[Set exercise]
Lift out, unaltered, the lines of the material below between the line holding "bl, .5), 2.0))" and the line holding "hm = t.n('ShaderNodeMapRange');", counting both.
━━━ Supplied records
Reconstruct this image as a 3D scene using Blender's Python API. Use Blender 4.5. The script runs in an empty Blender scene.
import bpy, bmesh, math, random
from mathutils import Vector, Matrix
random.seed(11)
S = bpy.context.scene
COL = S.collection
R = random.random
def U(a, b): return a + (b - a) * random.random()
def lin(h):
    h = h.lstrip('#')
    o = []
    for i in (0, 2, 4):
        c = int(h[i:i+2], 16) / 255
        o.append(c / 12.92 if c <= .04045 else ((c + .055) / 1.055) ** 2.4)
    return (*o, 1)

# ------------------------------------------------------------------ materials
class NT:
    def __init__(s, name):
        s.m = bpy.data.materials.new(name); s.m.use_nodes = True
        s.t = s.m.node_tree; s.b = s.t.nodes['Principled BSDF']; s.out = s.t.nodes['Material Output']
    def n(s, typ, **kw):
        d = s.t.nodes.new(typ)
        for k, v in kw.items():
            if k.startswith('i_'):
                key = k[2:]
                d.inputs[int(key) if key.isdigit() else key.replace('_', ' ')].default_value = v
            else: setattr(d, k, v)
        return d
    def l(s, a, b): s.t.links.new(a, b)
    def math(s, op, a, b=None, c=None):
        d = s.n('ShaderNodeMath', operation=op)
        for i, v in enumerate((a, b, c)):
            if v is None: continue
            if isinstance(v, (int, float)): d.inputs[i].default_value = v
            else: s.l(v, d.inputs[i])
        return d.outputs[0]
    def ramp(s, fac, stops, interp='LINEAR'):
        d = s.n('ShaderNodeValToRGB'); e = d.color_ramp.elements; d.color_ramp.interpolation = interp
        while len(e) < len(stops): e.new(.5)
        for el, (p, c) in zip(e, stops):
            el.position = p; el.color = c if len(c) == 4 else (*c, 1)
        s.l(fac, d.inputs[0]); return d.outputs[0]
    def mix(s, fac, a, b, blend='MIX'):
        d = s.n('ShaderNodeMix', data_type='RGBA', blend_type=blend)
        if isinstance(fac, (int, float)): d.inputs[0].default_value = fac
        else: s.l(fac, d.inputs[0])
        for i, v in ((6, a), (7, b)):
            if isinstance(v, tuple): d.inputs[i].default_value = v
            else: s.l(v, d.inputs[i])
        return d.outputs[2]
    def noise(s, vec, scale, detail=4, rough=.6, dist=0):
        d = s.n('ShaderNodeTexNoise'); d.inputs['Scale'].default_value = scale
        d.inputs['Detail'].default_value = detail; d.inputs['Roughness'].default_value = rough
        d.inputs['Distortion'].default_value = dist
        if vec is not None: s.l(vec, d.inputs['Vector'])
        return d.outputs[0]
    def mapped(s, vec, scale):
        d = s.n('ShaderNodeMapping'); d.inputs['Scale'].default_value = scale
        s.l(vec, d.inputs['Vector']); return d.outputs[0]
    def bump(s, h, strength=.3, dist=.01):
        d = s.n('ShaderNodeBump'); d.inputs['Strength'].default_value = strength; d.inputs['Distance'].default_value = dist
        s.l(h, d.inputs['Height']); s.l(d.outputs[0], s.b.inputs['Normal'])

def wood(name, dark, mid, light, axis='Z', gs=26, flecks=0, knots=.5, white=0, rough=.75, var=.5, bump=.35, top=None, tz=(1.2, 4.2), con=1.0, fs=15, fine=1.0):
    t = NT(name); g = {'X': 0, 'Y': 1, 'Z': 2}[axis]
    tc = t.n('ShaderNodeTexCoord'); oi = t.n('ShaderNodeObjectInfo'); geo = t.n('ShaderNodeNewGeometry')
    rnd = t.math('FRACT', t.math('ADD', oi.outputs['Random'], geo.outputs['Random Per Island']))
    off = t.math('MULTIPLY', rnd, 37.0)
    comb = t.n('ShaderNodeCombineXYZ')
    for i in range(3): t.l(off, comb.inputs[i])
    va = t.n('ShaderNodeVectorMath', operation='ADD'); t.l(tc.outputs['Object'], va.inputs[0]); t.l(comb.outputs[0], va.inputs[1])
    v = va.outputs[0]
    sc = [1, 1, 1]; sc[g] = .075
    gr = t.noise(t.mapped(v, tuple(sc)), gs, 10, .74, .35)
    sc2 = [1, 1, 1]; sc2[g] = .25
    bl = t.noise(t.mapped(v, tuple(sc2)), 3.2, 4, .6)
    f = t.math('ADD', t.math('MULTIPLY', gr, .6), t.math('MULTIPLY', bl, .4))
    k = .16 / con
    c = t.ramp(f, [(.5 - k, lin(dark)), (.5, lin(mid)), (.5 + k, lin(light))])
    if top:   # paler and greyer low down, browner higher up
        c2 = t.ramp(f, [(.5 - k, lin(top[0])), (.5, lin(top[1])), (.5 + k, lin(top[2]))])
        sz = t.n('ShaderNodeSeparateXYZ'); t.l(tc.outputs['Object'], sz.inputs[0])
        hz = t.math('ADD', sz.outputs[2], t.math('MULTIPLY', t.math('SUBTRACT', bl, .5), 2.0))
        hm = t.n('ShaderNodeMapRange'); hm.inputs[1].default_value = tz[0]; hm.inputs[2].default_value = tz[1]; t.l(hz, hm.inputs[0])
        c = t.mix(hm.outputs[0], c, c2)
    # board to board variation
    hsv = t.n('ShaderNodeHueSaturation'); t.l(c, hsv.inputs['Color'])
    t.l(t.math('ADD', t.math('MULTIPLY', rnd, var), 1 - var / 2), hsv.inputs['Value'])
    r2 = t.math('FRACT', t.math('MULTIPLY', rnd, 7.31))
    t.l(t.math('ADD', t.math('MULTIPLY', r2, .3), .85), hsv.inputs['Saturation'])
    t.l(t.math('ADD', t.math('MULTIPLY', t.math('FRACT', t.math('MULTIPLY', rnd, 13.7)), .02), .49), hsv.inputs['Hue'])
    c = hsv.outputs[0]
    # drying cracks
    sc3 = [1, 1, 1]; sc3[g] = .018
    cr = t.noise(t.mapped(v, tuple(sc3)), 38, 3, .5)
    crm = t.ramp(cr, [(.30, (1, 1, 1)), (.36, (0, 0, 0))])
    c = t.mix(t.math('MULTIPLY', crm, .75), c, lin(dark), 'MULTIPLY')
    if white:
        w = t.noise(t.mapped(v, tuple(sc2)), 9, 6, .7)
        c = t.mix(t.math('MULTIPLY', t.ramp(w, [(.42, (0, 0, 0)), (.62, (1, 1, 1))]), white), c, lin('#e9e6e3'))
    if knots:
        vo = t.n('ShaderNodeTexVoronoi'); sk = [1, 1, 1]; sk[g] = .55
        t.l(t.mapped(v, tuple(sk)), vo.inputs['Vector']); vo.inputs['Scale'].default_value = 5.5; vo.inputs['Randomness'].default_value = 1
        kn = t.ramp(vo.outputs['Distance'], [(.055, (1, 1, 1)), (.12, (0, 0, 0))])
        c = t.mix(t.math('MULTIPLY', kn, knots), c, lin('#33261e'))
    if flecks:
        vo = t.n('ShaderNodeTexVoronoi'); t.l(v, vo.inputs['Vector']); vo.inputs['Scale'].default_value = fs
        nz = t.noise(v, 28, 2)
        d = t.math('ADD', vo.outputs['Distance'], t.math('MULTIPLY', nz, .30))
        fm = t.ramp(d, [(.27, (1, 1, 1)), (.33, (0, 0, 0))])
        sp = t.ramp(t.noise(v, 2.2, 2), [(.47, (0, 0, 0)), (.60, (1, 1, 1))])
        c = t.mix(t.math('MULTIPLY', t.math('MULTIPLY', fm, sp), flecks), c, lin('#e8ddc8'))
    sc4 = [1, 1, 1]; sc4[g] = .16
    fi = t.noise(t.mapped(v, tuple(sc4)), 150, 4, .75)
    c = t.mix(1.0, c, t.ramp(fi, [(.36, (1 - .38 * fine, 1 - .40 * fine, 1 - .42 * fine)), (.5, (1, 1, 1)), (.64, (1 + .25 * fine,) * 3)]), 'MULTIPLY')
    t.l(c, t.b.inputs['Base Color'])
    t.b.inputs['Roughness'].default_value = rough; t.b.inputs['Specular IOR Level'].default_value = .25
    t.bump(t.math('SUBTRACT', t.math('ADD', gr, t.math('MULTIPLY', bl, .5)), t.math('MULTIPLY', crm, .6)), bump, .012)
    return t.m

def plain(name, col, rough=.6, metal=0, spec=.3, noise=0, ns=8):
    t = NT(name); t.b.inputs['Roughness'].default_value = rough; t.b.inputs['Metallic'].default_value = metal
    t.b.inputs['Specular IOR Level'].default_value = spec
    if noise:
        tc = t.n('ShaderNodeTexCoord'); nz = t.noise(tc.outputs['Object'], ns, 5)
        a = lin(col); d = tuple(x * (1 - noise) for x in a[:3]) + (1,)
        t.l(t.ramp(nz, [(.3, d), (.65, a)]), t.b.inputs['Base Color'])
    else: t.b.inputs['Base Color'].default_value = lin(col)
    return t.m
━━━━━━
━━━ Supplied records
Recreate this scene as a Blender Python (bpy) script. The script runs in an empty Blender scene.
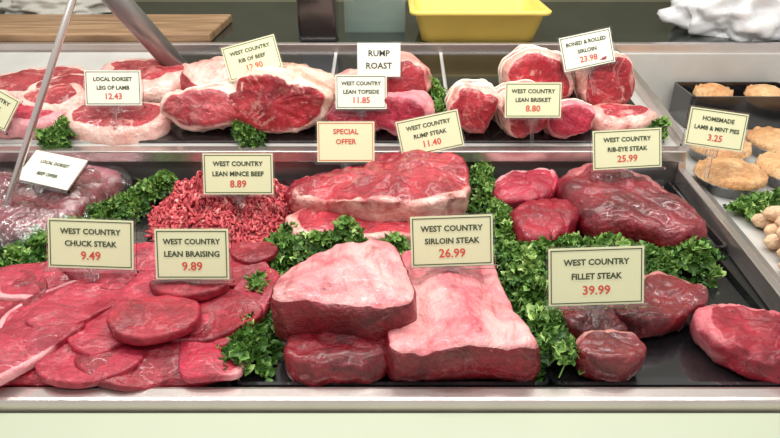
━━━━━━
━━━ Supplied records
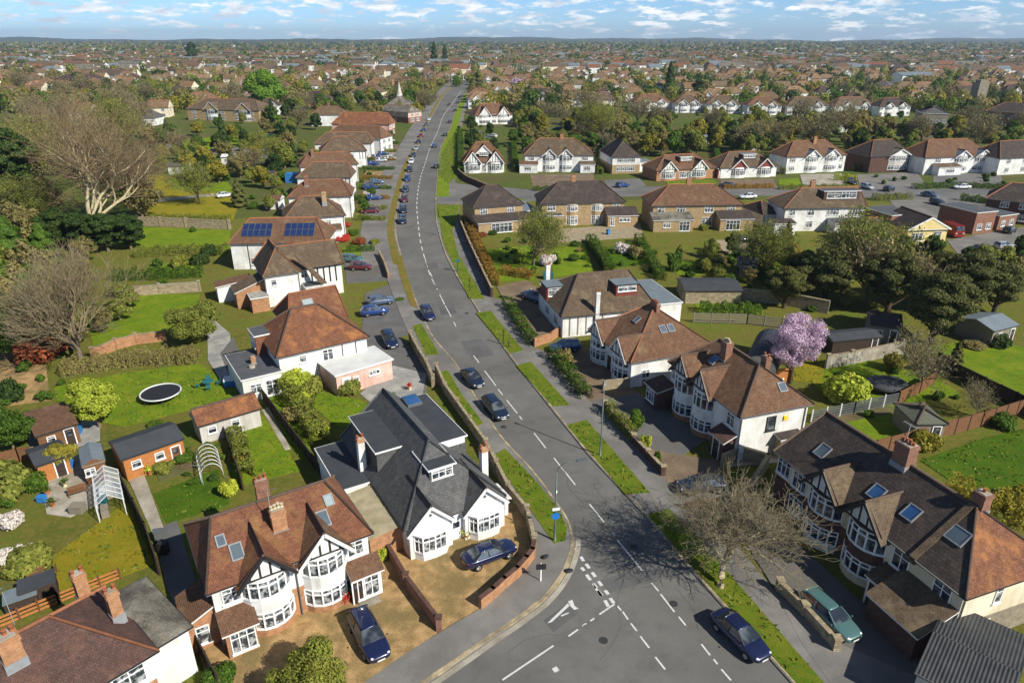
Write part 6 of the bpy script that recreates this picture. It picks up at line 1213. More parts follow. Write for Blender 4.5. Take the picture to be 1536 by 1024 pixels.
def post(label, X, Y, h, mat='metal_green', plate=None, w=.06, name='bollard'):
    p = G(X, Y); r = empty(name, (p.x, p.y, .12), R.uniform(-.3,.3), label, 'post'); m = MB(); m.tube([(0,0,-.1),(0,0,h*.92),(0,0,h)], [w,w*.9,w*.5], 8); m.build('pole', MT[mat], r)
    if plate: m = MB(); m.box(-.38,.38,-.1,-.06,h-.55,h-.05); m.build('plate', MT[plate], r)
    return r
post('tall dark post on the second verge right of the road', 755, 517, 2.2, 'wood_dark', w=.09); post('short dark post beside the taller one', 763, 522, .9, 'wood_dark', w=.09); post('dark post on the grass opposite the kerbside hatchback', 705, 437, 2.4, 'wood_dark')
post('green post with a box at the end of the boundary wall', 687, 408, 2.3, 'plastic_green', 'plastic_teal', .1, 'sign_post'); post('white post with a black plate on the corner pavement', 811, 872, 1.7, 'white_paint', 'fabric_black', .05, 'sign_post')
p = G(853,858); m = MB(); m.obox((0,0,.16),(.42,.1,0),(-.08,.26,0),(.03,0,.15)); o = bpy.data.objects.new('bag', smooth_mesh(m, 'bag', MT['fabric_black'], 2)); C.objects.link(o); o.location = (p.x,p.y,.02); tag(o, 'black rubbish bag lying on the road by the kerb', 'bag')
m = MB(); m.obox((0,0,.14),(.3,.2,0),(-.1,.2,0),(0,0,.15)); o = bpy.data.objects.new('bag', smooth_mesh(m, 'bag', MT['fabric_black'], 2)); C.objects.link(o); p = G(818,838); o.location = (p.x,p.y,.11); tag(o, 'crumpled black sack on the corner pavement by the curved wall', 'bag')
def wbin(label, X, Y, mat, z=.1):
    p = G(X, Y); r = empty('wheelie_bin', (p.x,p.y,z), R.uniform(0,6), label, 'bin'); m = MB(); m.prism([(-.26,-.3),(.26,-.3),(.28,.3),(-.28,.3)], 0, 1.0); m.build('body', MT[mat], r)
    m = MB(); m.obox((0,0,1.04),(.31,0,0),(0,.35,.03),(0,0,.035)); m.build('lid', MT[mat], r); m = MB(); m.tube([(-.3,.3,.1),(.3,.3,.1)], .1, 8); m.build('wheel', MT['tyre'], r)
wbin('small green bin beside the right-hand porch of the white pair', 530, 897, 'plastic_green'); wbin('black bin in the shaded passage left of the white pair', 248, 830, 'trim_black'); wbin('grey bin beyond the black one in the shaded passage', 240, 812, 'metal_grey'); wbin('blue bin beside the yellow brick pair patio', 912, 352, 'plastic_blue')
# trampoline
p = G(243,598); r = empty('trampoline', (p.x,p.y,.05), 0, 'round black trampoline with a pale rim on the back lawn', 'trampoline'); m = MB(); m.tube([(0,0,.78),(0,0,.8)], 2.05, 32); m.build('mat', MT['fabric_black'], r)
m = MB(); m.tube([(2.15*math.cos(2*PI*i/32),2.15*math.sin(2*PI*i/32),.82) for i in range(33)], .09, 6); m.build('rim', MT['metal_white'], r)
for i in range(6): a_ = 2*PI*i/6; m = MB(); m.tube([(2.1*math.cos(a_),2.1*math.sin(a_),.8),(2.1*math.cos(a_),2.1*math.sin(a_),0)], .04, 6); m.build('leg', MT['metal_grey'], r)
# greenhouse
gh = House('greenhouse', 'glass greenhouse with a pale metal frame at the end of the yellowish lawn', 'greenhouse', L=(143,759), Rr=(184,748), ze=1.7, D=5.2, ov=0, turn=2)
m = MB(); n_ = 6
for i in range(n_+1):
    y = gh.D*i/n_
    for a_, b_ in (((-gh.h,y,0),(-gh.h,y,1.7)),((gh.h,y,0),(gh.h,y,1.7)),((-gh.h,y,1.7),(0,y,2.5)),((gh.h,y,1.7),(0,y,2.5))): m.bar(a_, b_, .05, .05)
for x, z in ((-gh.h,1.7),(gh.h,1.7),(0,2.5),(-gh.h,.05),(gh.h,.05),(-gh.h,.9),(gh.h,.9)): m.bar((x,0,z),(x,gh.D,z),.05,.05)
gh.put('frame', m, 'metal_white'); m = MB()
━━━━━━
[Written response]
        hz = t.math('ADD', sz.outputs[2], t.math('MULTIPLY', t.math('SUBTRACT', bl, .5), 2.0))
        hm = t.n('ShaderNodeMapRange'); hm.inputs[1].default_value = tz[0]; hm.inputs[2].default_value = tz[1]; t.l(hz, hm.inputs[0])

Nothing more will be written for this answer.